‘If you were born in the 1980s and want to reminisce about “growing up”, are twentysomething and want to show your feelings instead of telling them, or not twentysomething and just want to learn something about the “next wave”, this is the book for you. It definitely captures the spirit of a generation up and coming.‘ – The Bloomsbury Review

‘As someone born in Orwell’s year of ’84, I’ve always been a bit uneasy about being part of ‘a generation’. Growing up in the nineties and noughties, that whole notion of identity is so much more slippery now compared to those halcyon / bad-hair days of the 60s, 70s and 80s. And whereas that generation produced some of the most enduring popular icons ever, my generation is best represented by those novelty T-shirts with the Thundercats or the Transformers on the front… My Generation? They had The Who, and we got Limp Bizkit; say no more.

It’s this same paradoxical feeling of detachment in a never-better-connected world that cuts through Route’s latest short-story collection. These are tales of the re- and de-location that so often follows hitting your twenties, in an age where everything is derivative, and it’s harder and harder to carve out a place in the world.
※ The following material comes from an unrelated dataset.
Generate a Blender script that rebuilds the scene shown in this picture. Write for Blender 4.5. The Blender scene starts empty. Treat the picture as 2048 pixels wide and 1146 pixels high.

Many of the stories deal with relationships in their many forms: with love/hate, with car-crash romances and family break-ups, with the helpless, sometimes hopeless cycles of the dating game. We see the full gamut of emotions from that hinterland between child- and adulthood: from the rose-tinted nostalgia for a simpler life left behind, to the spectre of mortality that haunts even so young an age. Most rewardingly, though, there are plenty of flashes of the self-deprecating, ironic humour that a generation weaned on the Spice Girls and social networking does so well.

Of the 10 stories, my personal favourites would be Sally Jenkinson’s ‘Brown Rice’ – a jaunty yet melancholic Polaroid of single, too-much-too-young parenthood – and Sam Duda’s ‘The Things I Learned About Leah Today’, a diary on office flirtation that slowly, almost imperceptibly skews into something far less sweet and innocent.